Traerá octubre consigo, en fin, dos homenajes, uno en Barcelona y otro en Madrid, al poeta mexicano Jaime Sabines (1926), quien, por cierto, anda mal de salud y no viene. De él acaba de publicarse, en el Fondo de Cultura Económica, una nueva Antología poética. Ni verso ni aforismo, el aguijón del deseo, en Sabines, se ensaña con violencia en cuanto ama: "Hay un modo de que me hagas completamente feliz, amor mío: muérete". Hablando no de amor, pero sí de sor Juana, observaba Gabriela Mistral que, en el rosal, la suavidad del pétalo está separada de la amenaza de la espina.

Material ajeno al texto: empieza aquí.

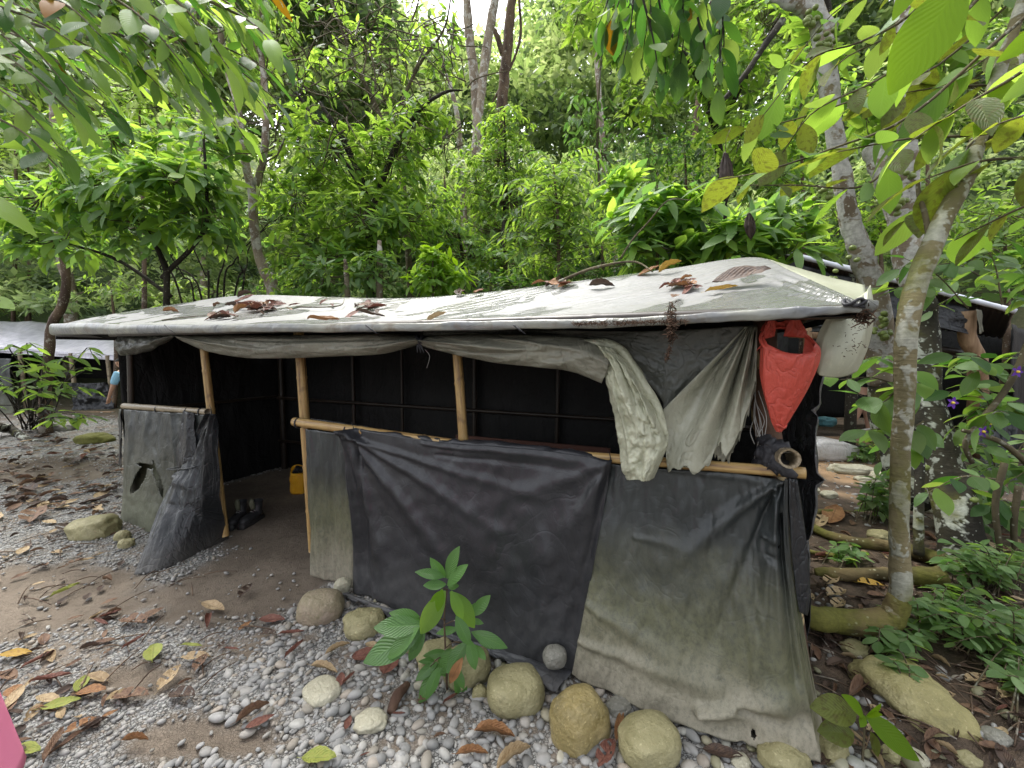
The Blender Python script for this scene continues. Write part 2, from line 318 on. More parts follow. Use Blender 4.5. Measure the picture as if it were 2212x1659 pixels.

Para, a renglón seguido, concluir: "La monja pone la espina en el centro de la rosa". En Tarumba, Yuria y Algo sobre la muerte del Mayor Sabines, el poeta hace uso de esa espina como de un arma arrojadiza. Un arma que quisiera confundirse con esas mismas cosas que atraviesa. Un arma que hostiga sin cesar al esperpento del tiempo, ese veneno mortal que escribe: "Animal disperso, / se congrega bajo el sol, / abre la tierra, chupa, / despelleja los ríos, / espanta a las hormigas, / duerme al gato, /y a ti te hace un nudo de víbora / o un huevo aplastado. / Este calor benigno, no reparador del mundo, / " te entierra a golpes, Tarumba-clavo".

Tres poetas que octubre trae consigo. Y el deseo de aclararle al lector, antes de octubre, que al padre de Juan Rulfo lo llamaban Cheno y no Chano.